We tell ourselves these sorts of stories all the time when we don’t understand things objectively.  The story fills a need to explain the unexplainable. To wrap a narrative into something devoid of narrative brings it to life.  And we have told ourselves these sorts of stories for as long as stories have been told.  Constellations are stars that have nothing more in common with each other than their brightness and visual proximity to each other.  But we crafted shapes in the stars and told stories about these shapes as heroes and demigods.  When we first had a telescope powerful enough to see to Mars the observers noted lines on the surface of the planet.  So a narrative was crafted of “canals”, which to some signified that civilization existed on Mars.  This led to all sorts of speculative fiction of what race of creatures may live on Mars and would they militantly try to destroy us?

I don’t think that telling stories is a bad thing.  Stories are an inextricable part of us.  We need them to put things into perspective.  Objective data can only go so far, and sometimes we need to feel the data in a way that resonates with us as humans.  The problem comes when we need to reconcile objective reality with the story we have created.  As the photographer and his editor are finding out, reality is harsh for story tellers. Especially now when the story and the data hit the entire world at once, and can be disputed, contemplated, juxtaposed and verified in less than 24 hours.

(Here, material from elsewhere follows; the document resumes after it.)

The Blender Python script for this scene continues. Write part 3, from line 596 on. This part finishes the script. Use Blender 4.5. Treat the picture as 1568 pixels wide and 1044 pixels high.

And in honor of some delicious story telling, though in this case some total bald-faced lies, I leave you with a link to one of the most hilarious trademark dispute trials I have ever read about (though admittedly I have read probably only a few).  Over at Rock, Paper, Shotgun (a video game blog) they have the story of trademark litigant Tim Langdell who has been working this tired old dog of a case through the courts in England claiming that he owns the patent trademark on the use of the word “Edge” in video games forever.  The story of his pile of lies and manufactured evidence is so egregious that it deserves being read.